Sudan Complains to UNSC Against Republic of South Sudan (NEWS BRIEF)
(HN, August 30, 2011) Sudanese Foreign Minister Ali Ahmed Karti has sent a message of complaint to the United Nations Security Council (UNSC), accusing the South Sudan government of violating the Comprehensive Peace Agreement (CPA), the official SUNA news agency reported Tuesday.
"I'm committed to send you a complaint concerning violations by South Sudan's government during the past period. The Republic of South Sudan has adopted hostile stances towards the mother state ( the Republic of Sudan), starting from the negative signals embodied in the speech of Salva Kiir Mayardit, president of South Sudan, on the day South Sudan was declared independent," SUNA quoted Karti as saying in the message to the UNSC chairman.

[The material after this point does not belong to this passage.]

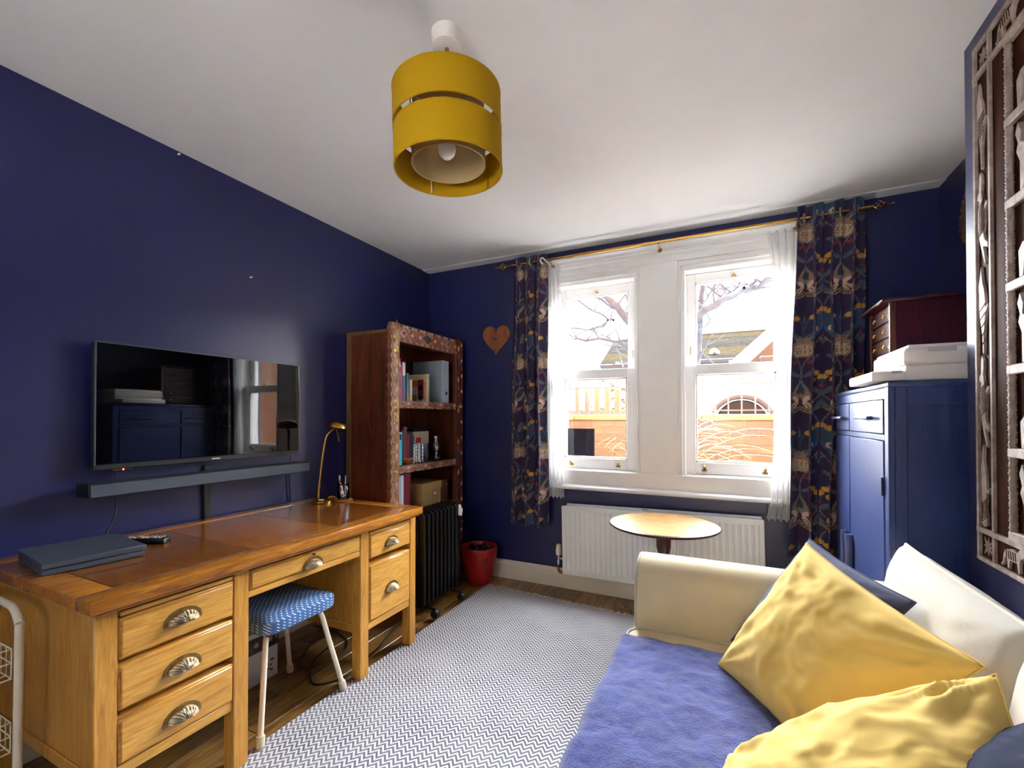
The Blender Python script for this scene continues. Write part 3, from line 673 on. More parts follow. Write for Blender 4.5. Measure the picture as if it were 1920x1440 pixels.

The South Sudan president's "negative signals" included his reiteration to support the Darfur rebel movements, together with his remarks about the South Kordofan and Blue Nile areas, which belong to north Sudan, Karti said.
The complaint came shortly after Amnesty International and Human Rights Watch released a joint statement saying that their researchers led a week-long mission to the area in late August and were able to establish that SAF had carried out 13 air strikes in Kauda, Delami and Kurchi areas where at least 26 civilians were killed and more than 45 others injured since mid-June.
“The relentless bombing campaign is killing and maiming civilian men, women and children, displacing tens of thousands, putting them in desperate need of aid, and preventing entire communities from planting crops and feeding their children,” said Daniel Bekele, Africa director at Human Rights Watch.
“The Sudanese government is literally getting away with murder and trying to keep the outside world from finding out” said Donatella Rovera, Amnesty International’s Senior Crisis Response Advisor. “The international community, and particularly the UN Security Council, must stop looking the other way and act to address the situation”.
Karti went on to say that South Sudan has hosted the Darfur armed movements and provided them with shelter, training and arms, and it is still supporting them.
Martin Majut, an official with South Sudan’s ruling Sudan People’s Liberation Movement, told Bloomberg News, that the Sudanese charges were “baseless.”
The Sudanese minister went on to reiterate commitment of the Republic of Sudan and its keenness to achieve a political settlement and stability, saying that the government's commitment to peace was represented in its signing and implementation of the CPA, including its recognition of the referendum results as well as of the newly-born South Sudan state.
Despite the violations by the government of South Sudan and its continuing support of the Darfur rebel movements to undermine security in Sudan, the Sudanese government has initiated a unilateral ceasefire for two weeks, Karti said, adding that the South Sudan government was still instigating the SPLM/northern sector to launch a war in South Kordofan.
The minister urged the UNSC to use its powers and means to push the government of South Sudan to commit to the agreements signed between the two countries and to immediately stop training, supporting and instigating the armed groups, whether in South Kordofan or Darfur.
He also called on the UNSC to urge the rebel groups in Darfur and South Kordofan to respond to the ceasefire declared by the government and sit directly with it to reach a peaceful solution through dialogue and negotiations.
Southern Kordofan is Sudan’s only oil-producing state, accounting for 115,000 barrels a day, according to the energy ministry. South Sudan assumed control of 75 percent of the country’s former daily crude output of 490,000 barrels a day.